Police raided the offices of Ulusal Kanal TV station and the Aydınlık newsweekly -- a publication put out by the Workers' Party (İP), whose leader, Doğu Perinçek, is an Ergenekon suspect -- over alleged links to the criminal network on Monday. The police reportedly acted on the Aydınlık's latest cover story, which included a 2004 phone conversation between Prime Minister Recep Tayyip Erdoğan and Turkish Republic of Northern Cyprus (KKTC) President Mehmet Ali Talat, on the suspicion that Ergenekon had wiretapped Erdoğan. Police found recordings of phone conversations Erdoğan had between 1999 and 2004 on a CD seized during the raid.
There were also recordings of İstanbul Mayor Kadir Topbaş; Ankara Mayor Melih Gökçek; ministers Ali Babacan, Hilmi Güler, Egemen Bağış and Cemil Çiçek; businessman Remzi Gür; former UN Special Envoy to Cyprus Alvaro De Soto; aide to Prime Minister Erdoğan Cüneyd Zapsu; and journalists Murat Yetkin and Hakan Aygün.

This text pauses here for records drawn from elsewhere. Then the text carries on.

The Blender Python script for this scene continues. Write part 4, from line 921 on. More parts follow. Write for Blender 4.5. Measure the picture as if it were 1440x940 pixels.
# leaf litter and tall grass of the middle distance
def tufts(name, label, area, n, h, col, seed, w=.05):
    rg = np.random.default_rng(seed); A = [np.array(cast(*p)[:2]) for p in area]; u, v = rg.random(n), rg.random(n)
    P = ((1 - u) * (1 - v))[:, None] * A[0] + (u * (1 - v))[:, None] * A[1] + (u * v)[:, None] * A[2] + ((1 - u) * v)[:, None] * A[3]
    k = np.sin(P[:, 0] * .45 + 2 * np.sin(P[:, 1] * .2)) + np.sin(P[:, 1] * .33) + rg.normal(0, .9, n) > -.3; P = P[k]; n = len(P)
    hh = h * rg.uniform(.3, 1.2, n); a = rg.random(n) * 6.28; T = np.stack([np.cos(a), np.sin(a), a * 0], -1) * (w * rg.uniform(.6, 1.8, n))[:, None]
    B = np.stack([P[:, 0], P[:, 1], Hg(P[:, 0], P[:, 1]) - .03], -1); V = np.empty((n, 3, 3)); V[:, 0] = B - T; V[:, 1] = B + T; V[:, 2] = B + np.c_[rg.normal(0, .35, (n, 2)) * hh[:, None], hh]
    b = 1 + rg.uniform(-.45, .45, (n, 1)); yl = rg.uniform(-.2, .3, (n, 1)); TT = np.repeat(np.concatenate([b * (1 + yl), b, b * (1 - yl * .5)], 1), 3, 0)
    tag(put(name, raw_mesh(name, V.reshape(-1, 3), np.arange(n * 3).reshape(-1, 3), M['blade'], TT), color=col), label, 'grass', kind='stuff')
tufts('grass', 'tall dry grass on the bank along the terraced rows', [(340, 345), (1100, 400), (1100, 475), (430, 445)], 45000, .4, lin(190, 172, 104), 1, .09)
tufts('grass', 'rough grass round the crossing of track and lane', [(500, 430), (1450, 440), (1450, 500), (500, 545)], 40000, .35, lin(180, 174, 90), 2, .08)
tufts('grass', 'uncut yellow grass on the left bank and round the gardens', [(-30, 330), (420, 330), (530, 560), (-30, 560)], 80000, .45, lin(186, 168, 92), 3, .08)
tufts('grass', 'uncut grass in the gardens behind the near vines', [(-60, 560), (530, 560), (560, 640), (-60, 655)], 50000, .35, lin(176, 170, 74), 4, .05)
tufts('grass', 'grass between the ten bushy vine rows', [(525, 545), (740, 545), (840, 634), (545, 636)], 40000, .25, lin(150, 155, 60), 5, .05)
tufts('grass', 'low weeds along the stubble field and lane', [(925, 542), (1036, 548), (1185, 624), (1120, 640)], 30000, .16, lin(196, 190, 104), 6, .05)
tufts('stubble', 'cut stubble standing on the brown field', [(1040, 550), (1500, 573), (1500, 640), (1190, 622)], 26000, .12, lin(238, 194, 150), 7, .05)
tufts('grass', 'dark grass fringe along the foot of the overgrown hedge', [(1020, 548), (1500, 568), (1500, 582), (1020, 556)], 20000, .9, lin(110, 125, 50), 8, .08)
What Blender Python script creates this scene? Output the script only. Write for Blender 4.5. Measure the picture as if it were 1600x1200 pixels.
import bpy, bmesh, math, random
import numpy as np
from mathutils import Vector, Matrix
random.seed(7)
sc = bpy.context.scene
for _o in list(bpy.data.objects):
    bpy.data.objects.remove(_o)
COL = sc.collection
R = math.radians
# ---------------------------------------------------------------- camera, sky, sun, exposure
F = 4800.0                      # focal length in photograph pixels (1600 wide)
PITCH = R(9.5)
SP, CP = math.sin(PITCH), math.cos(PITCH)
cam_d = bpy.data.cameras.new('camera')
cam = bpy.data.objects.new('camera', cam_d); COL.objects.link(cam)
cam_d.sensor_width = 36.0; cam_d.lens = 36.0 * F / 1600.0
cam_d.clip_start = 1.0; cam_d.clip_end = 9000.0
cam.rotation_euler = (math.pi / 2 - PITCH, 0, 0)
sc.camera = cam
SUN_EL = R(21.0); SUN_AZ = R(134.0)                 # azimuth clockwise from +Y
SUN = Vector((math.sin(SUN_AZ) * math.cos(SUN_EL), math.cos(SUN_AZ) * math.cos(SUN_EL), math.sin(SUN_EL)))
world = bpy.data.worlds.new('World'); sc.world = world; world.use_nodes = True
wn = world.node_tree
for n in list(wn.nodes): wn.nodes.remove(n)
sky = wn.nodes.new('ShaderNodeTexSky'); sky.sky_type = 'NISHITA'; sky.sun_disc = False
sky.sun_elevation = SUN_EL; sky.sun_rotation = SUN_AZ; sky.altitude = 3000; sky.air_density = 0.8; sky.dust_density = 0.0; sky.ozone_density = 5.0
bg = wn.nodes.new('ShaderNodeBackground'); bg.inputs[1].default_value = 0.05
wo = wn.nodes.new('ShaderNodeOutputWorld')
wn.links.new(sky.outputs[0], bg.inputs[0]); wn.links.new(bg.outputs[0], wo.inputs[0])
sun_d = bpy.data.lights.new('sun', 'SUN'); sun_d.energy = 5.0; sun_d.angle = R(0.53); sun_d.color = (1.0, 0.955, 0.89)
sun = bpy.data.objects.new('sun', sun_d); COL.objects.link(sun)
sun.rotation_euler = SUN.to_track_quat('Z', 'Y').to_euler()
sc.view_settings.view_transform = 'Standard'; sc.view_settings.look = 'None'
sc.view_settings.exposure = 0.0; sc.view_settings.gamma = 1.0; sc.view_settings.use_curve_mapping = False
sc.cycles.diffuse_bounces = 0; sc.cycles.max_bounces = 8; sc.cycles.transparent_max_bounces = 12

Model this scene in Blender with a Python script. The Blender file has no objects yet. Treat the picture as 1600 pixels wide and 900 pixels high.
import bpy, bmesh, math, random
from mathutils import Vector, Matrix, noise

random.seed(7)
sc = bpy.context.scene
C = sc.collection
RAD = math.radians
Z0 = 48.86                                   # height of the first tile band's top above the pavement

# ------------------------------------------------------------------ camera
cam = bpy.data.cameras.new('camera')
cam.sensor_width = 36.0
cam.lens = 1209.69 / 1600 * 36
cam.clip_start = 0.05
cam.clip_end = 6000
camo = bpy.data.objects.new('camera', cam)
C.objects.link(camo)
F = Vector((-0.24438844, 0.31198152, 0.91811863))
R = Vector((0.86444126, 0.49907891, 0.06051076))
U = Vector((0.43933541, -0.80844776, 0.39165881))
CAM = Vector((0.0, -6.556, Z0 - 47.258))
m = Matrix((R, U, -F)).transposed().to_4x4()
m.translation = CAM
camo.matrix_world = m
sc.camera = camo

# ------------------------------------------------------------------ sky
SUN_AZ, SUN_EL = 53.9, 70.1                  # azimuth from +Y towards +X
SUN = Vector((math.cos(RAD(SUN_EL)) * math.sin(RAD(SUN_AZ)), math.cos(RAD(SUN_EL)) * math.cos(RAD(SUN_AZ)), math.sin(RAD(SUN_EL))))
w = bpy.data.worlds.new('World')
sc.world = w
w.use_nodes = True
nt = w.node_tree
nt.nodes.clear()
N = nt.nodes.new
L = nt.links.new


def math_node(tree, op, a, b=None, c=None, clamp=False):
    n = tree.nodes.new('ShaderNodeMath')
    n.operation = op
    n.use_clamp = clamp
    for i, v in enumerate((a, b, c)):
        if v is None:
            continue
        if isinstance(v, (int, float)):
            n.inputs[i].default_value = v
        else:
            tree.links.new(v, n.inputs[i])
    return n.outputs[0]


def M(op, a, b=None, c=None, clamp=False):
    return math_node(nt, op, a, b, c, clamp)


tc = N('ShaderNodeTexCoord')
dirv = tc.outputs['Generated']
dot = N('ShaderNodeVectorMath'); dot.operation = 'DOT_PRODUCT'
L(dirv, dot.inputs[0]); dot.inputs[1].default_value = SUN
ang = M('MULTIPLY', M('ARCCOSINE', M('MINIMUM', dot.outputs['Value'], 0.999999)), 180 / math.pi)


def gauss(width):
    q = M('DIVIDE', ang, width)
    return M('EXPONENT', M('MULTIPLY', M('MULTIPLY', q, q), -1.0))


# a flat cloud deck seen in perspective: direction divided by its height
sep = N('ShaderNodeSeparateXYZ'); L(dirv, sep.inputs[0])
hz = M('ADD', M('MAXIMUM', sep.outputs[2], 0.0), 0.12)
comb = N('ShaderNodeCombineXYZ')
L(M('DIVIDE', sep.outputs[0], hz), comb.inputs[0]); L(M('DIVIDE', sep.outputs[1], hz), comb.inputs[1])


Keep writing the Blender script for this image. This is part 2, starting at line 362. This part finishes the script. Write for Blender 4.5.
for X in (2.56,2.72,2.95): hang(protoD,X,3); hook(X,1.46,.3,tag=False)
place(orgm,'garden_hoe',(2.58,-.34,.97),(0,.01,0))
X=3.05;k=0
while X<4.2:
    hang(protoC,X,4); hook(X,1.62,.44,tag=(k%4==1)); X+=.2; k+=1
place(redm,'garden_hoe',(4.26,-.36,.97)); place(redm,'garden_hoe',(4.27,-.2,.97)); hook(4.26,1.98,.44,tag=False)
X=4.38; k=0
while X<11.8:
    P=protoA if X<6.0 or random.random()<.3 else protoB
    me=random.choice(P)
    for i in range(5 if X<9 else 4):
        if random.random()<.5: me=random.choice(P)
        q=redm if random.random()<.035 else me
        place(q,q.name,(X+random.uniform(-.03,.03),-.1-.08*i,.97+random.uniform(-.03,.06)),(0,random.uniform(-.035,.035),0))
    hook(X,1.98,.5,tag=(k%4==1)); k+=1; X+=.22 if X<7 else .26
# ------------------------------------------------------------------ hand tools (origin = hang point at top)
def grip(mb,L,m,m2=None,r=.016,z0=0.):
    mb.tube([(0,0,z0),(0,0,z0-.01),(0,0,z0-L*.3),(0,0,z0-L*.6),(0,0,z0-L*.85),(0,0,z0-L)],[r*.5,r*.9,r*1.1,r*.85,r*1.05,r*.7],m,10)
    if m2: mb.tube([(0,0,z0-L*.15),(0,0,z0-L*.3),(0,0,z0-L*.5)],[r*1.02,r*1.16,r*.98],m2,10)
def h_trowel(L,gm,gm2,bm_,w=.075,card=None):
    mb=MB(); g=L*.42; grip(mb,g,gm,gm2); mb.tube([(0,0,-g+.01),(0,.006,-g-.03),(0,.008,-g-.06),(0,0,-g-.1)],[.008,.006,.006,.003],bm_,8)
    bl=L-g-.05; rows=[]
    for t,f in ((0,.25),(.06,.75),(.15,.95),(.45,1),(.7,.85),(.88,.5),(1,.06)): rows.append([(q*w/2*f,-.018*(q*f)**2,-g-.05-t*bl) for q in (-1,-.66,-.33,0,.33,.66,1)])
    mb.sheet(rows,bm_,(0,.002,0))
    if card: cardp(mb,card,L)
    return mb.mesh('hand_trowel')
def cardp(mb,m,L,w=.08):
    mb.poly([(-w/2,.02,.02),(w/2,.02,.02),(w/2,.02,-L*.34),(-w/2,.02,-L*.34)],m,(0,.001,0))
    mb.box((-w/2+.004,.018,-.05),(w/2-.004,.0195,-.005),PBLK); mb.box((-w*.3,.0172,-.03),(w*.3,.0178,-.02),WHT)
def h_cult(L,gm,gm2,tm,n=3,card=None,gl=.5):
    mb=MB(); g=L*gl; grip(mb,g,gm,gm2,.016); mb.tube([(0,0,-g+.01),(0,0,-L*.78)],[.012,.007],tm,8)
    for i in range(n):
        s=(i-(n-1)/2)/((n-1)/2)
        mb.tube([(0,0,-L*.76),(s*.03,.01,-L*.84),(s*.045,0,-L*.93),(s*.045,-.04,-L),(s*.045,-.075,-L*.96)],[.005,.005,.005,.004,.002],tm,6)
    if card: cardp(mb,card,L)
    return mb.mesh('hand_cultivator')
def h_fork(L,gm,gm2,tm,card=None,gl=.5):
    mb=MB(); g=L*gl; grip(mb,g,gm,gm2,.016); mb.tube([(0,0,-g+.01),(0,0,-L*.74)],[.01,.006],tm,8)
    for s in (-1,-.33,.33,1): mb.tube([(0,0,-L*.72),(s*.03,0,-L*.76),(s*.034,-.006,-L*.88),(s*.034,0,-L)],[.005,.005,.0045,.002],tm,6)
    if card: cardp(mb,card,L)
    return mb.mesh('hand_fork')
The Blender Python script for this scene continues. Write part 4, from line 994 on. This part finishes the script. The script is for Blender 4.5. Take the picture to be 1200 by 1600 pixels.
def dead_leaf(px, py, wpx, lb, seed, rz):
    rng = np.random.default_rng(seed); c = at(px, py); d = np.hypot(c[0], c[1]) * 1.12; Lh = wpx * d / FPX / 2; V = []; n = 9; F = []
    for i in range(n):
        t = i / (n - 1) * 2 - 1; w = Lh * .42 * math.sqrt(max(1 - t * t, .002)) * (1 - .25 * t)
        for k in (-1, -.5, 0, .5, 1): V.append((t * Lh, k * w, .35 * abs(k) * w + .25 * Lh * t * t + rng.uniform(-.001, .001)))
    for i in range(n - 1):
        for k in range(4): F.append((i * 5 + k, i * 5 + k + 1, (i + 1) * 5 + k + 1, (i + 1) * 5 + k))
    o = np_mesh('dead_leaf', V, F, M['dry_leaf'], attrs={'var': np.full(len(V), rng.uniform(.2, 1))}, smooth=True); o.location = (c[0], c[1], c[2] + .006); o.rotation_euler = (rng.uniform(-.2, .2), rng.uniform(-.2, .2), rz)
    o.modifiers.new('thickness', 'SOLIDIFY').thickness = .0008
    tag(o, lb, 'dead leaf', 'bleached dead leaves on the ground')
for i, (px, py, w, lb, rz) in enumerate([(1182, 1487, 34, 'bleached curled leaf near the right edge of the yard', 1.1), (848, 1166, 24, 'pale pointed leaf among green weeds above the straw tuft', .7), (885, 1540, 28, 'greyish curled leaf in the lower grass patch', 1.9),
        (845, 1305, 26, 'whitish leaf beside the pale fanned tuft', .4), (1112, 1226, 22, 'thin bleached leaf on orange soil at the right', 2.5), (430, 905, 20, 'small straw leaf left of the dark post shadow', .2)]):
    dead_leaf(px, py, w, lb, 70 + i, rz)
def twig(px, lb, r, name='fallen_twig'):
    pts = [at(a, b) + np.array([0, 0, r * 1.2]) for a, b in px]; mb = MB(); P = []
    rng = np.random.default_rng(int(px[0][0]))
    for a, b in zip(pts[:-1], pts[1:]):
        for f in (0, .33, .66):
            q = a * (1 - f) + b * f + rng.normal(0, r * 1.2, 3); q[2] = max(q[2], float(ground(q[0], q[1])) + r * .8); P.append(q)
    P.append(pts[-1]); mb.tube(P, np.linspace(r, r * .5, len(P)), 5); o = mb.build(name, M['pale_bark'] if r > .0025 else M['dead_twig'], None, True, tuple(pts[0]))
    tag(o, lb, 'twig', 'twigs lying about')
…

Additionally, documents seized in a police raid in March at the home of Mustafa Özbek, the jailed chairman of workers' union Türk Metal, revealed that the Ergenekon terrorist organization established two main centers in the KKTC and Ankara to wiretap conversations, including those of politicians and businessmen. Özbek was arrested in late January as part of the ongoing investigation into Ergenekon, which stands accused of multiple assassinations and attacks designed to trigger an eventual military takeover, working through its links to the state, including the military, the judiciary and the media.